Power board needs filtering between the relays and the AC/DC converter

[dkonigsberg]

The power board contains a pair of relay-switched outlets for controlling enlargers and safelights. Sometimes, switching these AC loads can causes transients which manage to make their way across to the DC side and can then cause intermittent issues.

The easiest way to reproduce this issue is to use a 10W halogen desk lamp as a "test" enlarger load. It is powered by a wall wart which contains a transformer that converts 120VAC to 12VAC. Turning the power to the wall wart on can cause a minor spike, while turning the power off causes a noticeably larger spike. When this event happens, there's a good chance that connected USB peripherals (such as the meter probe) will stop responding. (It is unclear if this is due to those devices reacting to the spike, or some other components on the USB interface.)

Here's an example of what this looks like, when measured with an oscilloscope connected to the 12VDC output of the power board and set to AC coupling:

This problem can be temporarily eliminated by simply placing an EMC line filter between the enlarger relay outlet and the wall wart. That is good enough for development, but not a viable long term solution.

The current thoughts about how to fix this for real involve placing some sort of filter at the input to the AC/DC converter brick. This filter would likely go in place of the internal fuse holder and MOV, which are redundant components that already exist inside the AC/DC brick itself. (There is still an external fuse, which should handle most other concerns.)

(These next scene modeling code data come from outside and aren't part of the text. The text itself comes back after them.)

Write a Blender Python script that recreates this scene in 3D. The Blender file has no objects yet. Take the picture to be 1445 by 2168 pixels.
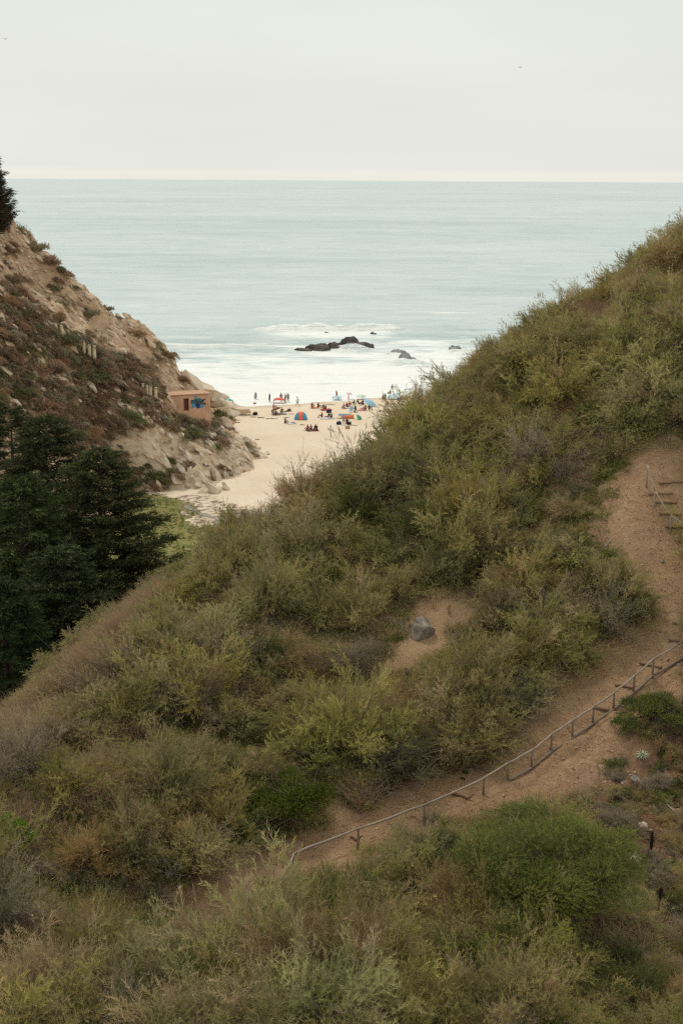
import bpy, math, random
import numpy as np
from mathutils import Vector, Matrix, Euler

random.seed(7)
RNG = np.random.default_rng(11)
SC = bpy.context.scene
COL = SC.collection

# ------------------------------------------------------------------ camera
CAMZ = 38.0
F = 3011.0                      # focal length in photograph pixels (1445 x 2168)
PITCH = math.atan((1084 - 379.5) / F)
ROLL = 0.0062
_f = np.array([0, math.cos(PITCH), -math.sin(PITCH)])
_r0 = np.array([1.0, 0, 0]); _u0 = np.array([0, math.sin(PITCH), math.cos(PITCH)])
_r = _r0 * math.cos(ROLL) + _u0 * math.sin(ROLL)
_u = -_r0 * math.sin(ROLL) + _u0 * math.cos(ROLL)
cam_data = bpy.data.cameras.new('camera')
cam_data.sensor_fit = 'VERTICAL'; cam_data.sensor_height = 36.0
cam_data.lens = 36.0 * F / 2168
cam_data.clip_start = 0.5; cam_data.clip_end = 90000
cam_data.dof.use_dof = True; cam_data.dof.focus_distance = 68; cam_data.dof.aperture_fstop = 1.1
cam = bpy.data.objects.new('camera', cam_data); COL.objects.link(cam)
M = Matrix(((_r[0], _u[0], -_f[0], 0), (_r[1], _u[1], -_f[1], 0), (_r[2], _u[2], -_f[2], CAMZ), (0, 0, 0, 1)))
cam.matrix_world = M
SC.camera = cam

# ------------------------------------------------------------------ sky, sun, exposure
SUN_EL, SUN_AZ = math.radians(57), math.radians(-32)       # azimuth from +Y (out to sea), negative = left
world = bpy.data.worlds.new('World'); SC.world = world; world.use_nodes = True
nt = world.node_tree; nt.nodes.clear()
wo = nt.nodes.new('ShaderNodeOutputWorld'); bg = nt.nodes.new('ShaderNodeBackground')
sky = nt.nodes.new('ShaderNodeTexSky'); sky.sky_type = 'NISHITA'; sky.sun_disc = False
sky.sun_elevation = SUN_EL; sky.sun_rotation = SUN_AZ; sky.dust_density = 3.0; sky.air_density = 1.5
tc = nt.nodes.new('ShaderNodeTexCoord'); sx = nt.nodes.new('ShaderNodeSeparateXYZ')
nt.links.new(tc.outputs['Generated'], sx.inputs[0])
ramp = nt.nodes.new('ShaderNodeValToRGB')                  # the cloud deck, with the clear strip it leaves over the horizon
el = ramp.color_ramp.elements
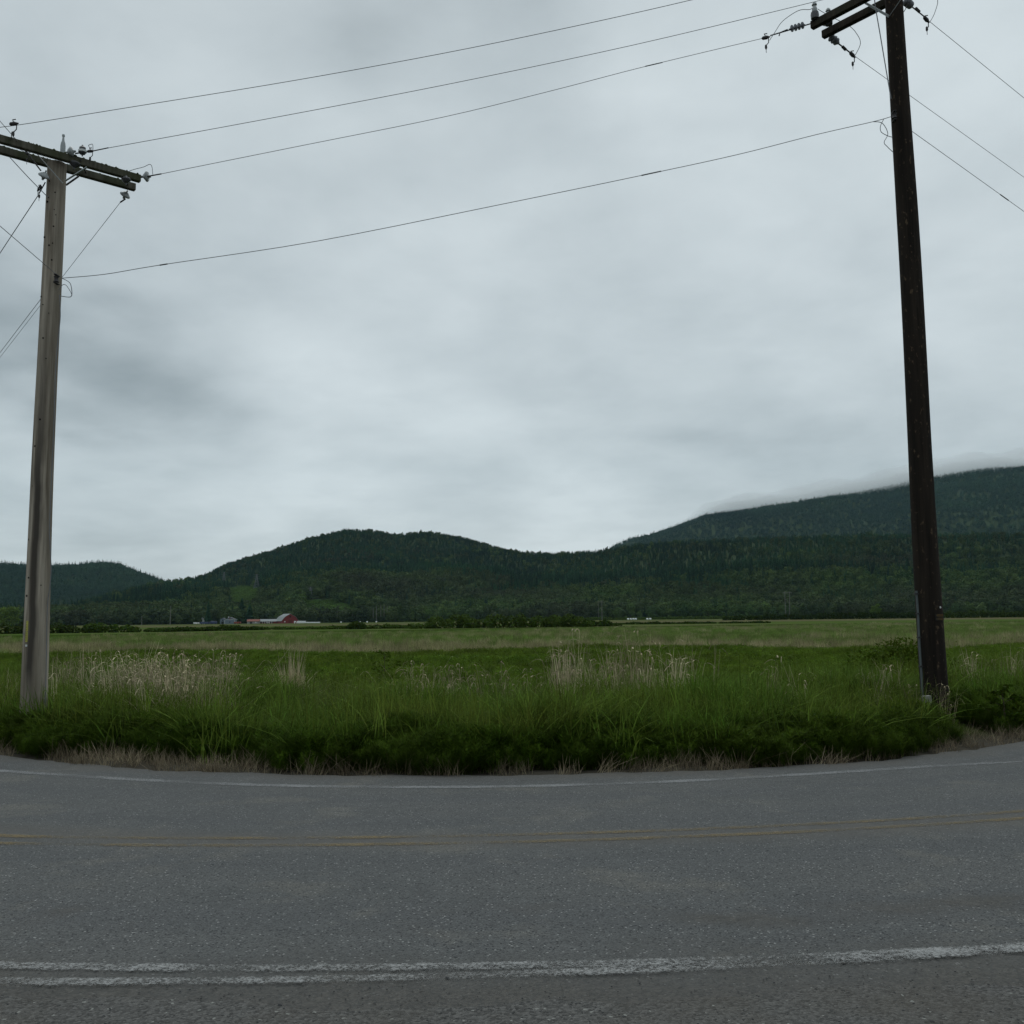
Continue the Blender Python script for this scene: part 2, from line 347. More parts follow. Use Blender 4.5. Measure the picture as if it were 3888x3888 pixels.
MT['fieldtan'] = veg('seeding_grass_leaf', (.25, .225, .12), (.36, .315, .19), .3, (.19, .19, .085), .05)
MT['bramble'] = veg('bramble_leaf', (.028, .056, .007), (.058, .092, .014), .25, (.042, .064, .011), .3)
MT['lighttree'] = veg('light_tree_leaves', (.085, .14, .02), (.13, .19, .035), .25, (.09, .13, .025), .02, vr=(1., 1.2))
MT['conifer'] = veg('conifer_needles', (.024, .066, .034), (.054, .120, .056), .1, (.018, .036, .026), .005, vr=(.75, 1.25))
MT['broad'] = veg('broadleaf_leaves', (.044, .086, .030), (.100, .150, .044), .2, (.058, .066, .040), .007, vr=(.72, 1.28))
MT['far'] = veg('far_tree_leaves', (.036, .080, .048), (.072, .130, .066), .15, (.022, .042, .036), .0016, vr=(.8, 1.2))  # broad darker patches put the shading of gullies into the foliage colour
MT['clearing'] = veg('clearing_grass', (.055, .105, .022), (.085, .140, .032), .2, (.07, .115, .025), .02)
MT['bark'] = simple('bark', (.07, .055, .042), .9, .1)
MT['greywood'] = wood('weathered_pole_wood', (.135, .112, .085), (.38, .335, .275), (.16, .138, .108), run=(.06, .052, .044))
MT['darkwood'] = wood('creosoted_pole_wood', (.010, .0082, .0066), (.027, .0205, .0155), (.013, .010, .008), 1., (.085, .06, .038))
MT['armwood'] = wood('mossy_crossarm_wood', (.055, .052, .040), (.115, .108, .085), (.045, .052, .026))
MT['darkarm'] = wood('brown_crossarm_wood', (.022, .018, .014), (.05, .042, .032), (.03, .03, .02))
MT['moss'] = simple('moss', (.05, .06, .025), .95, .05)
MT['conduit'] = simple('dull_conduit', (.085, .10, .10), .7, .3)
MT['galv'] = simple('galvanised_steel', (.26, .28, .28), .5, .5, .5)
MT['rust'] = simple('dark_hardware_steel', (.045, .042, .044), .6, .4, .5)
MT['porcelain'] = simple('grey_porcelain', (.27, .29, .29), .25, .5, 0, .15)
MT['darkporcelain'] = simple('dark_porcelain', (.05, .05, .055), .3, .5, 0, .15)
MT['polymer'] = simple('grey_polymer', (.17, .18, .20), .5, .4, 0, .1)
MT['wire'] = simple('weathered_conductor', (.16, .165, .175), .6, .4, .3)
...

The filter will likely consist of a common mode choke, possibly combined with X and Y capacitors in the usual arrangement. There will be a preference towards using such components with all the relevant safety ratings and sufficiently encapsulated to avoid exposed metal contacts on the top of the PCB.

[dkonigsberg]

Another likely source of EMI issues is power line noise from nearby brushed AC motors, which some old enlargers use to control the up/down movement of the head. A good analog for these are old sewing machine motors, which have similar specifications. Such motors produce far larger transients on start/stop than the above-noted transformer spike, and can cause these same sorts of problems.

Completely solving the issue for all possible sources of noise will likely require a combination of solutions, from improvements to the main board's input filtering and grounding strategies, improvements to decoupling around specific components, software robustness to faults, and a lot of testing.

[dkonigsberg]

Since this issue was first opened, a number of important things have happened. Notably, extensive testing has now been done with an EFT burst generator, some filter schemes have been tried on and around the power board, and Recom has released an important datasheet update for the AC/DC converter.

The datasheet update contained this specific section of interest:

Upon talking with Recom, and reviewing some preliminary specs for the mentioned CMC, I've decided to take the following path forward on this task:

• Select a 47mH CMC with a >=0.5A current rating (45mH with the provided specs doesn't usefully exist as an off the shelf product)
• Put a 0.22uF X capacitor across the input to this CMC (Recom says "long cable" means >1m).
• Consider keeping the bleed resistor currently in the interim design
• Not going to bother with Y capacitors for now
• Review the DC output path, but changes here on the power board may not be useful (TVS diode can probably be removed, as I doubt it performs a useful function here.)

There likely will be changes made to the power input path on the main board, but those aren't covered by this task.

[dkonigsberg]

Issue resolved to the extent it likely will be.